# Required task
Set down the listing below verbatim, but only from its first line through the line containing "above the pavement".

━━━━━━━━

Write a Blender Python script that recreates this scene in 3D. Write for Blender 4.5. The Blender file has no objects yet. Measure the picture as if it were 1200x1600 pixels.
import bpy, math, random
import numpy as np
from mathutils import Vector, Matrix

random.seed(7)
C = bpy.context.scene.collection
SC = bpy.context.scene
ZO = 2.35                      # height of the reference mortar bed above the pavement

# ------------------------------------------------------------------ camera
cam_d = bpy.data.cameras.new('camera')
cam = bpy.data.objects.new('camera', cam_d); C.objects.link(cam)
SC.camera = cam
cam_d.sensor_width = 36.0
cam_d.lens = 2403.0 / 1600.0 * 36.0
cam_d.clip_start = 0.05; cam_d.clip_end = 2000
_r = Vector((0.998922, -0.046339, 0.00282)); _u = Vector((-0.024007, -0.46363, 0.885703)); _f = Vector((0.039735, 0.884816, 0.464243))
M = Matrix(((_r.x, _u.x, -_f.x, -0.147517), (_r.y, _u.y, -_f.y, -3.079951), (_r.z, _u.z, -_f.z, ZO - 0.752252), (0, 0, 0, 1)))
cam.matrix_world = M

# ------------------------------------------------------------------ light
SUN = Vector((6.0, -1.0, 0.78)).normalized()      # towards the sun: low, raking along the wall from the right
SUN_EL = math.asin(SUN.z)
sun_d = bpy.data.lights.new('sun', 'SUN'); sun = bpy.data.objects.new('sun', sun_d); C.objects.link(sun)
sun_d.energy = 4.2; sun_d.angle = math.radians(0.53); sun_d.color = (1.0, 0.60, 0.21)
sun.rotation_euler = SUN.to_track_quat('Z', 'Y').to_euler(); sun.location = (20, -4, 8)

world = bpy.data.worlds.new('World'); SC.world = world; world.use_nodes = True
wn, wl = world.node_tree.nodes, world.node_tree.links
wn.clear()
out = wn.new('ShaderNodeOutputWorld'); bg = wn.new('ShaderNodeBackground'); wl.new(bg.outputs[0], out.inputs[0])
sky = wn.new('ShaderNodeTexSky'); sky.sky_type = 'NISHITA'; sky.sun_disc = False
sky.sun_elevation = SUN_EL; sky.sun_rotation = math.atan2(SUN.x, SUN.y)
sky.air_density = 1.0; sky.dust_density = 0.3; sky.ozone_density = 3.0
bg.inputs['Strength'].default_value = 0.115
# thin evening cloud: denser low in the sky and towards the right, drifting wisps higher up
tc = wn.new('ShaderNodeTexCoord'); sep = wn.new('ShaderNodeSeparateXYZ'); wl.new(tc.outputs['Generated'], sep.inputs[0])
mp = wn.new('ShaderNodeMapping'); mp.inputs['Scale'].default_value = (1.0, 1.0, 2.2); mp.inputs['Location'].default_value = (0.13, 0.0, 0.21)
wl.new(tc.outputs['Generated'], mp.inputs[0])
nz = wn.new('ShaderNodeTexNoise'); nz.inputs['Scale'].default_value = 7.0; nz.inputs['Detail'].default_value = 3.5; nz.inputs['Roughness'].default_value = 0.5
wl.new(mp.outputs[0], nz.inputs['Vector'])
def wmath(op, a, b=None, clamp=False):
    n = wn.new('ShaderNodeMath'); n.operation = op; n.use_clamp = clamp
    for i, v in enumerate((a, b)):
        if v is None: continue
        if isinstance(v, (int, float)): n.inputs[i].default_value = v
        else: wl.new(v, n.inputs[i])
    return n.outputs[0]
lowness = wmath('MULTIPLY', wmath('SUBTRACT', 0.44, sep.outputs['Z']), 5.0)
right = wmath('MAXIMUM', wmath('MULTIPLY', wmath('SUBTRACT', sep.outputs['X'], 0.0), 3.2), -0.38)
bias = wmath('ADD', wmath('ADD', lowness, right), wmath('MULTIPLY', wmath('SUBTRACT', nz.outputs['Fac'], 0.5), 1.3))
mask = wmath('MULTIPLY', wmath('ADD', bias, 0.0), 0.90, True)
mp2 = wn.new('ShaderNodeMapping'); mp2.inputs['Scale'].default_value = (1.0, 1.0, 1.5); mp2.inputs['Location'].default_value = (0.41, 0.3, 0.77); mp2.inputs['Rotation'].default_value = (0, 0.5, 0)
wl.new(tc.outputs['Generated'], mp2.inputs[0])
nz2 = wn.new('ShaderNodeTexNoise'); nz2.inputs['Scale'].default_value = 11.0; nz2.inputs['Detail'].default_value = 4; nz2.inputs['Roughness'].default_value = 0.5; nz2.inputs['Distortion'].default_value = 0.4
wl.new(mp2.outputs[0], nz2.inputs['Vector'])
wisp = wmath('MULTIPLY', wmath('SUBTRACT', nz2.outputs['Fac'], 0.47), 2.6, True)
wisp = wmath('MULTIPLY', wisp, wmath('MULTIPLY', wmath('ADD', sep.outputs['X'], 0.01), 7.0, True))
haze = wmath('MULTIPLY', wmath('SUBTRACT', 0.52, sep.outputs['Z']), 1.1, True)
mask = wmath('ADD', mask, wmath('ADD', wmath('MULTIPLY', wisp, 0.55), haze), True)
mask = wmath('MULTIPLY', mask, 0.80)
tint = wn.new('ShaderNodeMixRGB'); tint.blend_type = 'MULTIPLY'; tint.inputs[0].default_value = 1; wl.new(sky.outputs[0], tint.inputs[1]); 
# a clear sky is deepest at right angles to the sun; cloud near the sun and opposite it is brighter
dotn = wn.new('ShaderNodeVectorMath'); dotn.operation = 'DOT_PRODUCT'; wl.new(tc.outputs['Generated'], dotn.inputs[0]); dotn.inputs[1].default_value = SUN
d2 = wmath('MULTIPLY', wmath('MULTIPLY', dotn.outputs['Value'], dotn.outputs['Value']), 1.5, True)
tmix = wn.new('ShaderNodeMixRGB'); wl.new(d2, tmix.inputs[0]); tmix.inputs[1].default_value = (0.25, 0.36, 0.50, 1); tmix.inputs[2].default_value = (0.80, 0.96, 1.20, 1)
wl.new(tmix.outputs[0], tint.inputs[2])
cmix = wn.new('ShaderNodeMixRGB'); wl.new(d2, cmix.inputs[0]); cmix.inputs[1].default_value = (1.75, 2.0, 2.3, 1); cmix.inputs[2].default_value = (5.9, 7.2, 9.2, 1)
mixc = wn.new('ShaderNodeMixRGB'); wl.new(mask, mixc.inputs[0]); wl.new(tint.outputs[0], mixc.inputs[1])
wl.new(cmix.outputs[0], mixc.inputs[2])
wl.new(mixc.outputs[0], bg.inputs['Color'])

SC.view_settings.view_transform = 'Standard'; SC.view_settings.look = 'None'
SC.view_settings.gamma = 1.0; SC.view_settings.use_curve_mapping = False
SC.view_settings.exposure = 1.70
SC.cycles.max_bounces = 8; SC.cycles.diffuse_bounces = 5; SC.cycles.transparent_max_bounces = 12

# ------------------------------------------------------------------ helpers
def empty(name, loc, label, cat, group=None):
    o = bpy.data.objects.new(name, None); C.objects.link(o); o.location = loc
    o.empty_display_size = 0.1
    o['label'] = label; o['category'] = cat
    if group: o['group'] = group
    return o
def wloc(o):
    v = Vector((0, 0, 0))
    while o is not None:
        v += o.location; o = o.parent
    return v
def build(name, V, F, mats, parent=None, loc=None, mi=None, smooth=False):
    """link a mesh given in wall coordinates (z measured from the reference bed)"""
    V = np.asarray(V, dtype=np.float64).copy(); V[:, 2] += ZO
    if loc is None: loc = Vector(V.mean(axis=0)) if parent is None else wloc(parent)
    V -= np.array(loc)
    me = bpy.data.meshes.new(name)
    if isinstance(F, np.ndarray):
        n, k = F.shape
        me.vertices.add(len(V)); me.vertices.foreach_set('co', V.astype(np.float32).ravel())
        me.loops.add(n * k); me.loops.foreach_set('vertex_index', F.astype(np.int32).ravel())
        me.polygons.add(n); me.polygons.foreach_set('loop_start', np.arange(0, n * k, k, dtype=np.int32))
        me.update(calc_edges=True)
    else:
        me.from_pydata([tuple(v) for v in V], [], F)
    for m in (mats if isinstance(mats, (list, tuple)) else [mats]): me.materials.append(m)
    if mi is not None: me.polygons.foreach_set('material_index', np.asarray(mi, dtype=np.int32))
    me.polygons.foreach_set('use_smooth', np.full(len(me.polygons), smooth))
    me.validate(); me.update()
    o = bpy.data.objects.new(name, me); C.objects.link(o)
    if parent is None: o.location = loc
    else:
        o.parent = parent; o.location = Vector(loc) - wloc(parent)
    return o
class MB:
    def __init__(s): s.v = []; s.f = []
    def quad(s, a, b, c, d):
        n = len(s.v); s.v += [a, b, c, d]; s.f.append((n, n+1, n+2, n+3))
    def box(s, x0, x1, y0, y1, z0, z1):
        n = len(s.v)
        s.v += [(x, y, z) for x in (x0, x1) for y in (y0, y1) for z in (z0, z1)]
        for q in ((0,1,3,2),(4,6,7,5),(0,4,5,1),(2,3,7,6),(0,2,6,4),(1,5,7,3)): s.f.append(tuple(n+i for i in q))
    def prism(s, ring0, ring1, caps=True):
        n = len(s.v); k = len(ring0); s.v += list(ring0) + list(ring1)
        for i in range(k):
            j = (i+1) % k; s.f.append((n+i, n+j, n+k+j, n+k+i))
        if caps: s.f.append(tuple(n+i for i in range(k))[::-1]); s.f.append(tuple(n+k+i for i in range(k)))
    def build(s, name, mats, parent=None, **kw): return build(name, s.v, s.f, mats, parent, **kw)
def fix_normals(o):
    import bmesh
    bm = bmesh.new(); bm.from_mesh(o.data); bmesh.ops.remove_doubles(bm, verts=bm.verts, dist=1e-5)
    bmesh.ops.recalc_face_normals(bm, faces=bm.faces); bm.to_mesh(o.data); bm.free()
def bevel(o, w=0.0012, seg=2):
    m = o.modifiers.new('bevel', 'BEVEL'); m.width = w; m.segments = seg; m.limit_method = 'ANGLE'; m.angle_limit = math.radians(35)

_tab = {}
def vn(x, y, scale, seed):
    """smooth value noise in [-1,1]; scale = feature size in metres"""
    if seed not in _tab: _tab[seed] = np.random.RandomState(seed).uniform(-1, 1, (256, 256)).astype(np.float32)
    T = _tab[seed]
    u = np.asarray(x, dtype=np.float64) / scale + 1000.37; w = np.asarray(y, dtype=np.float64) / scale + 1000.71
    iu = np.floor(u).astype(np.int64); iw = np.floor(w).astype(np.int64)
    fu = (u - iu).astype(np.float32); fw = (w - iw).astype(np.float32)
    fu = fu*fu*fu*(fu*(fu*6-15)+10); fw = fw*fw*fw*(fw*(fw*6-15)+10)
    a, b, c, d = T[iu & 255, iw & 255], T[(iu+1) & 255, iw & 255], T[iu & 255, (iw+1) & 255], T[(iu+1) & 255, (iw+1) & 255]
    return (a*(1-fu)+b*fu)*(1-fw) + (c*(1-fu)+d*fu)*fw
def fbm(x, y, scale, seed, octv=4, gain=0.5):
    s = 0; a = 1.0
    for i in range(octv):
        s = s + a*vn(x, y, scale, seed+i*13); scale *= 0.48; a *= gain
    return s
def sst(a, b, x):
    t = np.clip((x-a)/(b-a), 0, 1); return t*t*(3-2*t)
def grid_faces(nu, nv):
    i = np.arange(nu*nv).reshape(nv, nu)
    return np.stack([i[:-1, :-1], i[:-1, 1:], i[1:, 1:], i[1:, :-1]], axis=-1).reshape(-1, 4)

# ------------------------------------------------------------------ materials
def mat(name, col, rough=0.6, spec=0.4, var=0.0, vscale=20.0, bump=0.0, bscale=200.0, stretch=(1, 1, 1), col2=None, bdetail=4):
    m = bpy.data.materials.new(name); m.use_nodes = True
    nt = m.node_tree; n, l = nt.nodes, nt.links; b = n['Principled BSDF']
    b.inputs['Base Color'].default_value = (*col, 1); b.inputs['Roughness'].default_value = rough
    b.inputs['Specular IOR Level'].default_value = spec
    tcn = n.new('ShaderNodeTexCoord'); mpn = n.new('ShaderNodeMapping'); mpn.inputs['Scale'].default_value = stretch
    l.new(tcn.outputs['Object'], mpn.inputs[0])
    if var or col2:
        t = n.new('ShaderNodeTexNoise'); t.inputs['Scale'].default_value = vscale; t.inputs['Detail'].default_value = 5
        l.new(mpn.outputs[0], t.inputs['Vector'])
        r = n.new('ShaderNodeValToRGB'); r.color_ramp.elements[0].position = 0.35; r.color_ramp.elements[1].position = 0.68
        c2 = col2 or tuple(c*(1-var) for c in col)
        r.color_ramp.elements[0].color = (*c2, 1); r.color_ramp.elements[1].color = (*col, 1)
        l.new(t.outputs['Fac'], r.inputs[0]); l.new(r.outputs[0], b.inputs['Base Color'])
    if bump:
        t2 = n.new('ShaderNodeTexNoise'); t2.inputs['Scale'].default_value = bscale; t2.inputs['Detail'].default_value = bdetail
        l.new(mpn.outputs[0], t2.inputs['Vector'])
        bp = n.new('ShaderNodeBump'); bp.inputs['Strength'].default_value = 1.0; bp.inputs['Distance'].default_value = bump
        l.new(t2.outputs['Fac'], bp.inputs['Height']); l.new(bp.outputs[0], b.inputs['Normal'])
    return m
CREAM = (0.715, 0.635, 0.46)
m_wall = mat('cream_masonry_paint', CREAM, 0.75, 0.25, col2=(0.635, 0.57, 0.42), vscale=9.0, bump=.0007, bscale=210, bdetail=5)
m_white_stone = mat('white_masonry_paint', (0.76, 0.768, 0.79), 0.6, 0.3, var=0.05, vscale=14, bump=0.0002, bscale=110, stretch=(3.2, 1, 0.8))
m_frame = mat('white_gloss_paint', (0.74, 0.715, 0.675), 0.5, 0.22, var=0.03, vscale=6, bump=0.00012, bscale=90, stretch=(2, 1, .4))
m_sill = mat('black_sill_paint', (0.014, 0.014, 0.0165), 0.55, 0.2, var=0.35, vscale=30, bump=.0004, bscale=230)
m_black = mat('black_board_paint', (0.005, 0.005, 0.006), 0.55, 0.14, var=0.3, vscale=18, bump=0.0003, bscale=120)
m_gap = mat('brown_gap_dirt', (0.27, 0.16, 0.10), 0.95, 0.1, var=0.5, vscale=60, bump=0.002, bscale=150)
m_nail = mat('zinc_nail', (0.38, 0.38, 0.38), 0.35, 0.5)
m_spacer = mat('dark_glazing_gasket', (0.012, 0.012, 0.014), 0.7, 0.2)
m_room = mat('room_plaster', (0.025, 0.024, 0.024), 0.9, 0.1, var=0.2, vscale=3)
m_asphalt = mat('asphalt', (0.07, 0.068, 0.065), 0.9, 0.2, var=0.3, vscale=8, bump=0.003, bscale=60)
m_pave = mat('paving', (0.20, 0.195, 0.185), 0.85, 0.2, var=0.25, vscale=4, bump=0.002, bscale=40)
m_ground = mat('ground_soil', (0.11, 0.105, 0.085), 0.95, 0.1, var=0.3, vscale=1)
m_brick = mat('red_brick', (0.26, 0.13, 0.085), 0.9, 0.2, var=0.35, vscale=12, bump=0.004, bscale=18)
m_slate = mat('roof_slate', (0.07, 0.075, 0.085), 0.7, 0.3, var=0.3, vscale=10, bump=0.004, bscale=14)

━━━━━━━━

# Answer to this exercise
Write a Blender Python script that recreates this scene in 3D. Write for Blender 4.5. The Blender file has no objects yet. Measure the picture as if it were 1200x1600 pixels.
import bpy, math, random
import numpy as np
from mathutils import Vector, Matrix

random.seed(7)
C = bpy.context.scene.collection
SC = bpy.context.scene
ZO = 2.35                      # height of the reference mortar bed above the pavement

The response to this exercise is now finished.